Sometimes men aren't real bright but they can be taught


Men and women are different and I’m not merely referring to the fact that men have more nose hairs, though they do, and upon aging if not kept shorn, grow into caterpillars that wave to passersby.

Men, consult your wife before passing along pertinent facts, and when you acquire details, relay those particulars to her. They’ll be useful in relevant situations, like during an argument with you, but it may be news she could really use. This is reason No. 346 why men should never make plans without consulting a woman.

Last spring, Esjae, our third son, who lives in Texas, called his dad and “claims” he said, “We are coming to see you and should be there July 18.” After hanging up from a lengthy conversation, Gar told me, and I quote, “Es said they’re thinking of coming here this summer sometime.” Disclaimer: No men were murdered in my house last summer.

It was a Sunday, and after a leisurely breakfast, we went to church. Arriving home, I fixed a bite of lunch and at 2:00 in the afternoon, sat down at my computer. I heard

Gar answer his phone, and soon he appeared in my office doorway and announced, “That was Es. They’ll be here in three hours.” My instantaneous reaction was cartoon-like; eyes bulging and a facial grimace as though I might have had a constipation problem. That quickly gave way to disbelief, heart palpitations and semi-panic, and I inhaled deeply for fear my head would begin to spin on my spinal column. I leapt up, all feet in the air, and left my clothes behind as I sprung forward, leaving only a breeze circling in the air behind me, then my clothes snapped back as if attached by rubber bands.

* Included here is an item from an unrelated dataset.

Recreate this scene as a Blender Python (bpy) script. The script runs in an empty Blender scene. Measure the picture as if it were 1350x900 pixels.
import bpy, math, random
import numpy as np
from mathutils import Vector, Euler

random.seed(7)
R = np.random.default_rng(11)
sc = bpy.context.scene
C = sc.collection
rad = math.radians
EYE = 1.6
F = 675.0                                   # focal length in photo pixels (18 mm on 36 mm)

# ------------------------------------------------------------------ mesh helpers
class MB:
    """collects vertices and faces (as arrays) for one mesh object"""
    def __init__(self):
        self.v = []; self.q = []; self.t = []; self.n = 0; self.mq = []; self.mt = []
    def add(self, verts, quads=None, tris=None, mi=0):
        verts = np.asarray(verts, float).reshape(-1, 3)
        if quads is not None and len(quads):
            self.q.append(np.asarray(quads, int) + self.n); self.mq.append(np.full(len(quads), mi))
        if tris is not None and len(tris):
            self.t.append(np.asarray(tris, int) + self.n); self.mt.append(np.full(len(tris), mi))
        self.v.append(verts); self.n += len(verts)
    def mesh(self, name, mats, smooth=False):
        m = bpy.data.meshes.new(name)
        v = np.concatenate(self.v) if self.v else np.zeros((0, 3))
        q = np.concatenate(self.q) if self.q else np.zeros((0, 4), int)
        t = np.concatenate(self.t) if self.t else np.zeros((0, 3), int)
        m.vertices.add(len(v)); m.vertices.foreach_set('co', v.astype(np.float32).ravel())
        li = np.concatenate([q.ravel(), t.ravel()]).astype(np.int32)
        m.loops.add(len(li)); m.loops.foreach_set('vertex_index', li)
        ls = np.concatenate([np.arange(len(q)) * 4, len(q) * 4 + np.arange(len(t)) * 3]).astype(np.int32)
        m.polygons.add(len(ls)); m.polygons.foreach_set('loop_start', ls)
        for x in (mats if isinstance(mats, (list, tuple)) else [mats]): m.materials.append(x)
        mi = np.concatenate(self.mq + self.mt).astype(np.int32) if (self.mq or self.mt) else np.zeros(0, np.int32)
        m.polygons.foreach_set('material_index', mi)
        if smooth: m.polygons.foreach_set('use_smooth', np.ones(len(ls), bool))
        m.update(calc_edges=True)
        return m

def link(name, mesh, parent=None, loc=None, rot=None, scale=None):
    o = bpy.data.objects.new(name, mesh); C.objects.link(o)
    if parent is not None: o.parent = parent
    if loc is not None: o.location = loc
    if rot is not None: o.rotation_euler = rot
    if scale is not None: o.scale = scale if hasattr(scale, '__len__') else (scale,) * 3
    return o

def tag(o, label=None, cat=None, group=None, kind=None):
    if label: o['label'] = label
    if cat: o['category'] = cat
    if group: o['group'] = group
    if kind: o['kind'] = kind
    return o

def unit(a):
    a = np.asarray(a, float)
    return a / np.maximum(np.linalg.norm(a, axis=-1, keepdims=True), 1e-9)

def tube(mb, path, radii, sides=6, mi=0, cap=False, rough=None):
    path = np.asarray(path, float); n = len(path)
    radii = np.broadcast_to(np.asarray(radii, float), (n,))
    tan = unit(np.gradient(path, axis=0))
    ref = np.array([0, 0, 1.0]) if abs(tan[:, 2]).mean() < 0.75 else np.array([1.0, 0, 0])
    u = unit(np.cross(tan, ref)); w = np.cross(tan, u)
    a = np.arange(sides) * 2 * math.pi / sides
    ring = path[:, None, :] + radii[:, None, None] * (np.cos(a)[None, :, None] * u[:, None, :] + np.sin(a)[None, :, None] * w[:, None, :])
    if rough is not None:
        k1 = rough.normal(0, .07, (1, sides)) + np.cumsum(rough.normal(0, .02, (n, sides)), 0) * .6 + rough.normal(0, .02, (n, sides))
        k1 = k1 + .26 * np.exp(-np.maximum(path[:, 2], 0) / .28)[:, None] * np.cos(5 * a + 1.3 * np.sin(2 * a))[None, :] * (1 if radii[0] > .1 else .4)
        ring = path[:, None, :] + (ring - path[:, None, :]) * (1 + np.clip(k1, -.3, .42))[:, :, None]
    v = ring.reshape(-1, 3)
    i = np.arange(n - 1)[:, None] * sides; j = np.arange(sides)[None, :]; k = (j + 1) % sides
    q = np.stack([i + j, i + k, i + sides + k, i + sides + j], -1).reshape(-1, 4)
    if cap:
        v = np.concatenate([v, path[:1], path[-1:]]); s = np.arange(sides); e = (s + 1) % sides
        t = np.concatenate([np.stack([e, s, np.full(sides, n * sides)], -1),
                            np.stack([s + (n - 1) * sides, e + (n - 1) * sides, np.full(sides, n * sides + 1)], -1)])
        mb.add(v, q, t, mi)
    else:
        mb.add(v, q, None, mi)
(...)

Witnessing this, Gar probably considered hiding behind the door.

For some reason, mowing the lawn was my first thought. I never said I was sane and, in fact, have repeatedly told you, I am not. Knowing I’d never have time to get the lawn done and the other million things, I took a frantic breath trying to think. My pool boy was still on vacation, so I called my cute backup. Hearing my unhinged voice, he calmly said he’d be cutting my grass in 30 minutes. I told Gar – actually, I screeched – to get hamburger out of the freezer for chili, then mentioned we needed groceries. Gar didn’t know whether to put his hands in the air in surrender, or in front of him as a shield. He casually offered to go to the store, probably hoping I’d somehow grow a heart and be a nice person by the time he got back.

I raced to the kitchen and seeing the burger, a solid mass on the cupboard, wondered if Gar actually thought if left there, it would thaw like a Christmas miracle. I shoved it in the microwave and dashed to the linen closet. Gar was following me, not closely, and we looked at each other with the same thought, put the family of six in our bigger bedroom, Granny, who lives with them, in Gar’s office on the futon, and we’d sleep in the extra bedroom. Gar was thinking a doghouse would be more welcoming and wondered if we still had the one our long-deceased malamutes used to use.

Just after 5:00 p.m., the kids rolled in. The lawn was in a fancy diagonal, the dishwasher ran, laundry done, groceries bought, beds made, extra chairs put out and supper bubbled on the stove. The only thing I didn’t get done was to call the undertaker. Upon hearing the story of Gar’s omission of critical details, our other kids thought it was hysterical. Lunny, the daughter, laughed, “This is why women should always be involved in these conversations.” Really? I’ll be. Tug, first son, said, “Yikes, good thing you’ve got a store close by.” Through clenched teeth I replied, “And a mortuary.”

The next morning, second son, Tanner, called and asked what I was doing? I said, “Planning your father’s funeral.”

Did we have fun? Yes, we did. Did the kids even care if the lawn was mowed? No, they didn’t. Did they think I was a nut? Think? No, they’d concretely concluded that long ago.

As the kids left, I mentioned I was taking their dad out, and they thought I meant to lunch. Waving goodbye, I ominously turned to Gar, “I haven’t forgotten I’m mad and ‘take out’ means multiple things – food, dating, garbage...murder.”